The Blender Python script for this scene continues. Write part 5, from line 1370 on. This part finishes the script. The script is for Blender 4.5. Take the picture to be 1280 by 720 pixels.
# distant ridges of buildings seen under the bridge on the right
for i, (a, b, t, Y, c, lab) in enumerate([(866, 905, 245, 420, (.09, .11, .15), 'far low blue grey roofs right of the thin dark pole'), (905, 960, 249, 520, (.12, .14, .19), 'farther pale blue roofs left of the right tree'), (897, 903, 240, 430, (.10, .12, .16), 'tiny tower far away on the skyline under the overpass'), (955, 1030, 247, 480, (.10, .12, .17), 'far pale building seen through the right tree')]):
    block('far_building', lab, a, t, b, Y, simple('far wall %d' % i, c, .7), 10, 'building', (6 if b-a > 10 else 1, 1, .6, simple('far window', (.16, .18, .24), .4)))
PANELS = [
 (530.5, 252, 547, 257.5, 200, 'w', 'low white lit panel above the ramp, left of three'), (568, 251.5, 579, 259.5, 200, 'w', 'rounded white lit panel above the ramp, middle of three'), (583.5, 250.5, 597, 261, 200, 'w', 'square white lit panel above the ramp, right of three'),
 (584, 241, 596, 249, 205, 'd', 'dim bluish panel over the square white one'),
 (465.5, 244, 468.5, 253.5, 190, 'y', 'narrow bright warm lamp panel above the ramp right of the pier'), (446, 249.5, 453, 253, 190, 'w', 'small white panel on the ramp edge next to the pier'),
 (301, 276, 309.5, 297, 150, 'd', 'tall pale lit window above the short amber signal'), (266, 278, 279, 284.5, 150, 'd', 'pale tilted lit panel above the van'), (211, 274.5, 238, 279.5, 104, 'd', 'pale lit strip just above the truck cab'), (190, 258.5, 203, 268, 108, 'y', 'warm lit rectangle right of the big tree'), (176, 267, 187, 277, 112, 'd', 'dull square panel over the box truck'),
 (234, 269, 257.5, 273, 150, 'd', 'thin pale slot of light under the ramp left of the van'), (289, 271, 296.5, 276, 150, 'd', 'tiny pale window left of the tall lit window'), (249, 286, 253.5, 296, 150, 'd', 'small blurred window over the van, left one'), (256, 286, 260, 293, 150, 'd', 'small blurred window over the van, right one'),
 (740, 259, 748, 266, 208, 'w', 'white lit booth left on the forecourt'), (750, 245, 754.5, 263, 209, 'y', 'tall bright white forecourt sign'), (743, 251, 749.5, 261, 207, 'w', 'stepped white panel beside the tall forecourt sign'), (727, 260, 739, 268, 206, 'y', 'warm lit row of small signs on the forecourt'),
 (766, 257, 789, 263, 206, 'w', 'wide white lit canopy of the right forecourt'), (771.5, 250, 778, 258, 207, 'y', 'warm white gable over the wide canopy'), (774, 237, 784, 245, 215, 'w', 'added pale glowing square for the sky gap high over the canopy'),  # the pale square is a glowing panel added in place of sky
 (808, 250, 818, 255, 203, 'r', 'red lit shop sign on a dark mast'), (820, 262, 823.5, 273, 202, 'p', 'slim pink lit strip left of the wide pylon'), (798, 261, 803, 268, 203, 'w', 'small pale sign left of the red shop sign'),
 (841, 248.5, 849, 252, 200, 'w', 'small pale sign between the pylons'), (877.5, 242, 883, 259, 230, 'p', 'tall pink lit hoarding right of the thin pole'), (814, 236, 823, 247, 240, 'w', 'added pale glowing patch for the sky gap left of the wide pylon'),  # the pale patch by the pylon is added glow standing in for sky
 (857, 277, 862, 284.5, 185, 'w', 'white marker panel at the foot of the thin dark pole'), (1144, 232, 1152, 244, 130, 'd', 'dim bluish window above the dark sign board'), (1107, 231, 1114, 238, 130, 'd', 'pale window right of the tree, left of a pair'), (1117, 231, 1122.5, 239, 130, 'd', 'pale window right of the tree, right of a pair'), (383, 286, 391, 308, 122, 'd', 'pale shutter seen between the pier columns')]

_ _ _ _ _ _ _

Print the material verbatim, all of it.

◆ FULL OUTPUT
The Blender Python script for this scene continues. Write part 5, from line 1370 on. This part finishes the script. The script is for Blender 4.5. Take the picture to be 1280 by 720 pixels.
# distant ridges of buildings seen under the bridge on the right
for i, (a, b, t, Y, c, lab) in enumerate([(866, 905, 245, 420, (.09, .11, .15), 'far low blue grey roofs right of the thin dark pole'), (905, 960, 249, 520, (.12, .14, .19), 'farther pale blue roofs left of the right tree'), (897, 903, 240, 430, (.10, .12, .16), 'tiny tower far away on the skyline under the overpass'), (955, 1030, 247, 480, (.10, .12, .17), 'far pale building seen through the right tree')]):
    block('far_building', lab, a, t, b, Y, simple('far wall %d' % i, c, .7), 10, 'building', (6 if b-a > 10 else 1, 1, .6, simple('far window', (.16, .18, .24), .4)))
PANELS = [
 (530.5, 252, 547, 257.5, 200, 'w', 'low white lit panel above the ramp, left of three'), (568, 251.5, 579, 259.5, 200, 'w', 'rounded white lit panel above the ramp, middle of three'), (583.5, 250.5, 597, 261, 200, 'w', 'square white lit panel above the ramp, right of three'),
 (584, 241, 596, 249, 205, 'd', 'dim bluish panel over the square white one'),
 (465.5, 244, 468.5, 253.5, 190, 'y', 'narrow bright warm lamp panel above the ramp right of the pier'), (446, 249.5, 453, 253, 190, 'w', 'small white panel on the ramp edge next to the pier'),
 (301, 276, 309.5, 297, 150, 'd', 'tall pale lit window above the short amber signal'), (266, 278, 279, 284.5, 150, 'd', 'pale tilted lit panel above the van'), (211, 274.5, 238, 279.5, 104, 'd', 'pale lit strip just above the truck cab'), (190, 258.5, 203, 268, 108, 'y', 'warm lit rectangle right of the big tree'), (176, 267, 187, 277, 112, 'd', 'dull square panel over the box truck'),
 (234, 269, 257.5, 273, 150, 'd', 'thin pale slot of light under the ramp left of the van'), (289, 271, 296.5, 276, 150, 'd', 'tiny pale window left of the tall lit window'), (249, 286, 253.5, 296, 150, 'd', 'small blurred window over the van, left one'), (256, 286, 260, 293, 150, 'd', 'small blurred window over the van, right one'),
 (740, 259, 748, 266, 208, 'w', 'white lit booth left on the forecourt'), (750, 245, 754.5, 263, 209, 'y', 'tall bright white forecourt sign'), (743, 251, 749.5, 261, 207, 'w', 'stepped white panel beside the tall forecourt sign'), (727, 260, 739, 268, 206, 'y', 'warm lit row of small signs on the forecourt'),
 (766, 257, 789, 263, 206, 'w', 'wide white lit canopy of the right forecourt'), (771.5, 250, 778, 258, 207, 'y', 'warm white gable over the wide canopy'), (774, 237, 784, 245, 215, 'w', 'added pale glowing square for the sky gap high over the canopy'),  # the pale square is a glowing panel added in place of sky
 (808, 250, 818, 255, 203, 'r', 'red lit shop sign on a dark mast'), (820, 262, 823.5, 273, 202, 'p', 'slim pink lit strip left of the wide pylon'), (798, 261, 803, 268, 203, 'w', 'small pale sign left of the red shop sign'),
 (841, 248.5, 849, 252, 200, 'w', 'small pale sign between the pylons'), (877.5, 242, 883, 259, 230, 'p', 'tall pink lit hoarding right of the thin pole'), (814, 236, 823, 247, 240, 'w', 'added pale glowing patch for the sky gap left of the wide pylon'),  # the pale patch by the pylon is added glow standing in for sky
 (857, 277, 862, 284.5, 185, 'w', 'white marker panel at the foot of the thin dark pole'), (1144, 232, 1152, 244, 130, 'd', 'dim bluish window above the dark sign board'), (1107, 231, 1114, 238, 130, 'd', 'pale window right of the tree, left of a pair'), (1117, 231, 1122.5, 239, 130, 'd', 'pale window right of the tree, right of a pair'), (383, 286, 391, 308, 122, 'd', 'pale shutter seen between the pier columns')]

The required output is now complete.